Act 3 started with a Puscifer return, closing out their portion of the evening with “The Humbling River” and “The Remedy.” A Perfect Circle then played arguably their two biggest hits – “The Noose” and “Judith” before Primus closed out their portion of the main set with an extended “Southern Pachyderm,” which featured Freese and Olsen joining Alexander as a three-headed drum soloing monster. The set closed with each band performing their new tracks that appear on the tour-exclusive new EP; APC’s “Kindred” performed with Puscifer’s Carina Round, Puscifer’s “No Angel,” and finally Primus’ “Pablo’s Hippos,” performed with Keenan himself. Then it was time for the grand finale; the entire twelve-headed monster took to the stage simultaneously to bang out what I guess you would call a cover of Puscifer’s “Grand Canyon.” You really should watch the latter – it’s something to behold.

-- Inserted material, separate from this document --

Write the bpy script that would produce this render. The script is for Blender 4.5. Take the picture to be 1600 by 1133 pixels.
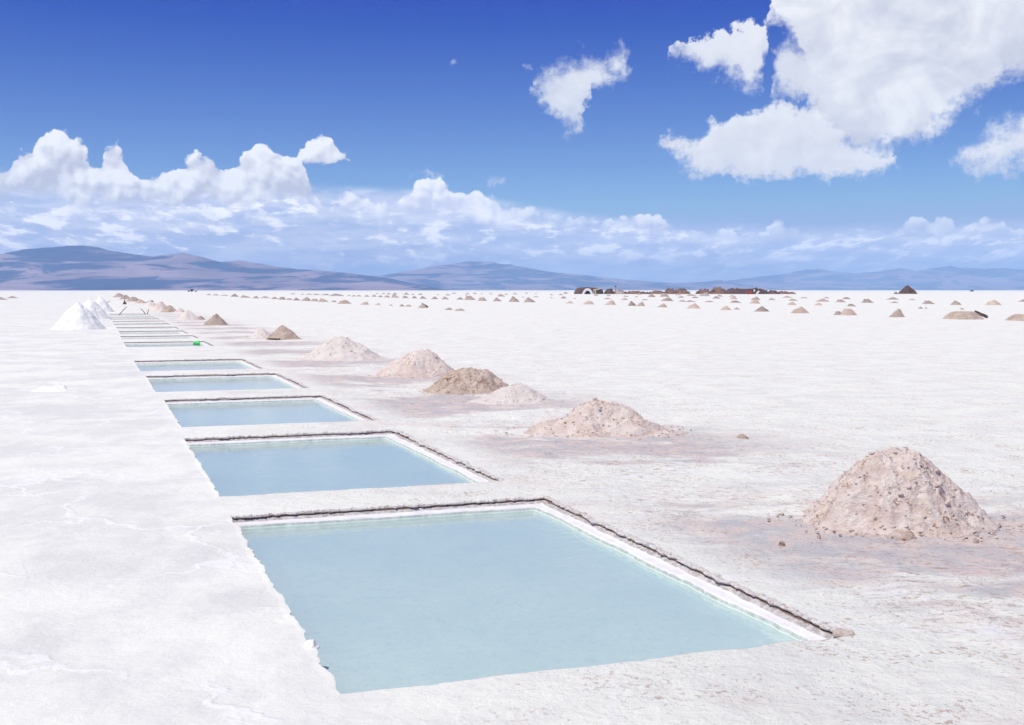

As I alluded to before, the show brought with it a strict “no cell phone/no photography” policy which was startlingly well adhered to. It sounds weird maybe to mention in a show review, but we’ve reached the day and age where it is truly noteworthy – and undoubtedly refreshing – to be at a show filled with people who are just reveling in the experience in real life and not through a screen…and I say that as someone who watches shows through a screen for a (pretend) living. The atmosphere made for a compelling watch. Certainly, it seemed most show-goers were most stoked to see A Perfect Circle, especially with the powerhouse that is Josh Freese supplying the drumming duties. I think Billy Howerdel is a tremendous writer of poignant, heavy yet atmospheric music, and it creates for a live performance that borders on haunting at times. Primus, though, had a large contingent of their own fans singing and dancing along as Les Claypool and crew frog stomped their way through their particular brand of psychedelic prog funk jam rock. Puscifer are a band that I think a lot of people traditionally sleep on, because maybe of the sort of juvenile band and song/album names sometimes, and because I think they’ve been mischaracterized as a catch-all for Maynard’s non-Tool/APC musings and, as such, not as “serious” a band, but let me tell you…that band rules. Hard. Especially live. The interplay between Maynard and the spell-binding Carina Round’s voices and personalities was captivating, and genuinely lent itself perfectly to the gothic, theatrical setting.

I was going to write a more thoughtful outro to this show review, but in my brain, I keep hearing Stefon, Bill Hader’s brilliant city correspondent/club promoter from SNL’s Weekend Update like 15 years ago. “This show had everything; a birthday cupcake for Maynard James Keenan, three drummers at the same time, Les Claypool in a pig mask playing standup bass with a bow, an Ameriglide stair lift, Josh Freese and Billy Howerdel playing ping-pong, not a single cell phone in sight for three full hours (minus a ten-minute interlude); a hundred-year-old theater where they filmed Witches Of Eastwick.” It really was a special sort of show, and for being only night two of a tour filled with a lot of chaotic moving parts, it seemed from where I was sitting to go off without a hitch. Check our more photos below, albeit only from the show’s finale because that’s all we could shoot. The greedy photographer part of my brain thought it was super unfair because the people deserve to see pics of such an amazing atmosphere…but the cranky old man show-goer part of my brain feels happy we got an uninterrupted treat all to ourselves!